**DIRECTIONS FOR THIS TASK**.
Start at the first line of the material below and retype each line through the one containing "col = sc.collection", exactly.
***** RECORDS TO PROCESS *****
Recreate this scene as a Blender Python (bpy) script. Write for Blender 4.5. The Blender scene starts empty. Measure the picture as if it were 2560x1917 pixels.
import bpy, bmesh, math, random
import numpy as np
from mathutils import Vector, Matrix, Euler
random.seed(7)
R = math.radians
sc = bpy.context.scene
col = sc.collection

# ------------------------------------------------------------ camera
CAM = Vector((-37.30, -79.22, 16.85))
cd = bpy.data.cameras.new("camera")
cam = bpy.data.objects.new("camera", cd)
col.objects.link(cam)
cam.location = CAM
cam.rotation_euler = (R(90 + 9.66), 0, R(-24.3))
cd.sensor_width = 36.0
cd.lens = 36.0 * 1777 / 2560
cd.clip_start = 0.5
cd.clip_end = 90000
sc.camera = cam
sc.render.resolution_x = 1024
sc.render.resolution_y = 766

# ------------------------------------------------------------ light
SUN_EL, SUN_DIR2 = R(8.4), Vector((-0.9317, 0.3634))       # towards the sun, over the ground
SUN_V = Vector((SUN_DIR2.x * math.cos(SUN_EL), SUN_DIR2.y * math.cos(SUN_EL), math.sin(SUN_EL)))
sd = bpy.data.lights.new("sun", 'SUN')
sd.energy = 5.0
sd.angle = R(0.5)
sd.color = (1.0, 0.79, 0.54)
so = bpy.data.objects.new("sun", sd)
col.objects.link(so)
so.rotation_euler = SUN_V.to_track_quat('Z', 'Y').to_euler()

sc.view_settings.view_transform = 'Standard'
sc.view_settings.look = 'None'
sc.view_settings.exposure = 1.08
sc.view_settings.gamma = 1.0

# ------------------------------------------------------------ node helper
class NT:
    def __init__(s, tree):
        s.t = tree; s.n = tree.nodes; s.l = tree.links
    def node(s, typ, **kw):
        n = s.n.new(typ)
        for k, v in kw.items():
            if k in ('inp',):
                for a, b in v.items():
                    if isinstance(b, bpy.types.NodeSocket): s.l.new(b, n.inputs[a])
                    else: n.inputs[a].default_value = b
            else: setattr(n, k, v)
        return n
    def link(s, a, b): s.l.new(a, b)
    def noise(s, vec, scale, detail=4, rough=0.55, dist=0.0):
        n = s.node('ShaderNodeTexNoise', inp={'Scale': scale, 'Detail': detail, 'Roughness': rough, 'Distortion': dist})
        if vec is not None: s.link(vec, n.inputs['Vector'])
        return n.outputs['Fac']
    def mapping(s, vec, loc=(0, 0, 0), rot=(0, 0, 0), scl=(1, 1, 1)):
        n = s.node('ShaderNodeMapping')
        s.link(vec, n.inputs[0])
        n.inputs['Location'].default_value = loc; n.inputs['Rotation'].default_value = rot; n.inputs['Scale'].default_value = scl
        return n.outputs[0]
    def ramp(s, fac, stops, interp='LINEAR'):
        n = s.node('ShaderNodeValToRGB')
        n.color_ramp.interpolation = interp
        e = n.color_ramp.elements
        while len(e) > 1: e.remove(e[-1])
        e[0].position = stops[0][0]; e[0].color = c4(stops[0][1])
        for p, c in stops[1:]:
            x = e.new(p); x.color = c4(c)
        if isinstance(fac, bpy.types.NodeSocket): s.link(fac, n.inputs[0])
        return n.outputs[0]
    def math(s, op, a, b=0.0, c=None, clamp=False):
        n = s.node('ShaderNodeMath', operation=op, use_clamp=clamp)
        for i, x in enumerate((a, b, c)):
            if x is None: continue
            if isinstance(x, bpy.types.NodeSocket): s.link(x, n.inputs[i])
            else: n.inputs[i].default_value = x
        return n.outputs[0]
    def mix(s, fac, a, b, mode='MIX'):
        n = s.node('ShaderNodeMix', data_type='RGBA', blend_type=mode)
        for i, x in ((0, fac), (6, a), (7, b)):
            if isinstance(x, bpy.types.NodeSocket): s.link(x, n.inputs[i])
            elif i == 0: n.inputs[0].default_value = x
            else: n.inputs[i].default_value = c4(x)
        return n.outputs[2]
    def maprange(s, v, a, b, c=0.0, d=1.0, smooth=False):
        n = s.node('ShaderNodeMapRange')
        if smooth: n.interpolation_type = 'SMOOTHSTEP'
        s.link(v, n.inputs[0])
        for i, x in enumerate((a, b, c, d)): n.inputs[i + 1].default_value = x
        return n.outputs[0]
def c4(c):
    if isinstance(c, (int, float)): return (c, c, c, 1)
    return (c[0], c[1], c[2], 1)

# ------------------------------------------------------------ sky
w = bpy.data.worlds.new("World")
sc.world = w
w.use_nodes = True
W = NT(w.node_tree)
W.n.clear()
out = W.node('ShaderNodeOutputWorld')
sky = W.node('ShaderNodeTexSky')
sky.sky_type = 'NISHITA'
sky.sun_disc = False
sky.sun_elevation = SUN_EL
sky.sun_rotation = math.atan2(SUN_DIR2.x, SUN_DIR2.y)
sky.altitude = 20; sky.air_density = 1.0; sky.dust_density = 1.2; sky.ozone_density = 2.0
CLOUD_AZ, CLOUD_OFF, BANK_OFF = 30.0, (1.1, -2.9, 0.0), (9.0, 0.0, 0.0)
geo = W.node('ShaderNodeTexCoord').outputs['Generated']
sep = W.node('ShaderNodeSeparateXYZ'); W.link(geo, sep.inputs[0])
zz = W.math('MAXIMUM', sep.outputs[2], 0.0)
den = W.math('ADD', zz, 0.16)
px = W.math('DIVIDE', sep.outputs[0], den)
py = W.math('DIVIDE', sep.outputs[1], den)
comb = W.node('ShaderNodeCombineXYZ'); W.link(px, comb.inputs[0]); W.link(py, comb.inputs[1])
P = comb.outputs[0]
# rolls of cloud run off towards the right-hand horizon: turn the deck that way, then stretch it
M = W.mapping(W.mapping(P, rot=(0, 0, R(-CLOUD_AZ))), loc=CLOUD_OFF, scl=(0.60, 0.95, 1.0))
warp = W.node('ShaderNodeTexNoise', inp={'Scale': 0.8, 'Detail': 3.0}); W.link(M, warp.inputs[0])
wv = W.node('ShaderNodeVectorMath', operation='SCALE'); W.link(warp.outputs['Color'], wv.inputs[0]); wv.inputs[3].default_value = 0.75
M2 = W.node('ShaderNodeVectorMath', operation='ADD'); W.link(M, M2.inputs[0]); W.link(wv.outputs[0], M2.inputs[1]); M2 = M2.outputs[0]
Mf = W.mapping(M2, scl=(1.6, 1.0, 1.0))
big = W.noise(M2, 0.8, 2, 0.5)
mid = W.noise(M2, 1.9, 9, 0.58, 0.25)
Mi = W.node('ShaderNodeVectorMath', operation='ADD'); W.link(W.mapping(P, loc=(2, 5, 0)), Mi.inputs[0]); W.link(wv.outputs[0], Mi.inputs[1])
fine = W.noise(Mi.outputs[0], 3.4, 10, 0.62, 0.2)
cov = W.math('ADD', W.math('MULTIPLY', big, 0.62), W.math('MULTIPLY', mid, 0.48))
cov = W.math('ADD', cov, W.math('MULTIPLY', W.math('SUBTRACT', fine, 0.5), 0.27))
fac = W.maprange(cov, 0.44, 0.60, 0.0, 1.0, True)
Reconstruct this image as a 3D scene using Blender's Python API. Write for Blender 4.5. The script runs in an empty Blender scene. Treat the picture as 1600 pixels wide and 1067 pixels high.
*****
**EXERCISE SOLUTION**.
Recreate this scene as a Blender Python (bpy) script. Write for Blender 4.5. The Blender scene starts empty. Measure the picture as if it were 2560x1917 pixels.
import bpy, bmesh, math, random
import numpy as np
from mathutils import Vector, Matrix, Euler
random.seed(7)
R = math.radians
sc = bpy.context.scene
col = sc.collection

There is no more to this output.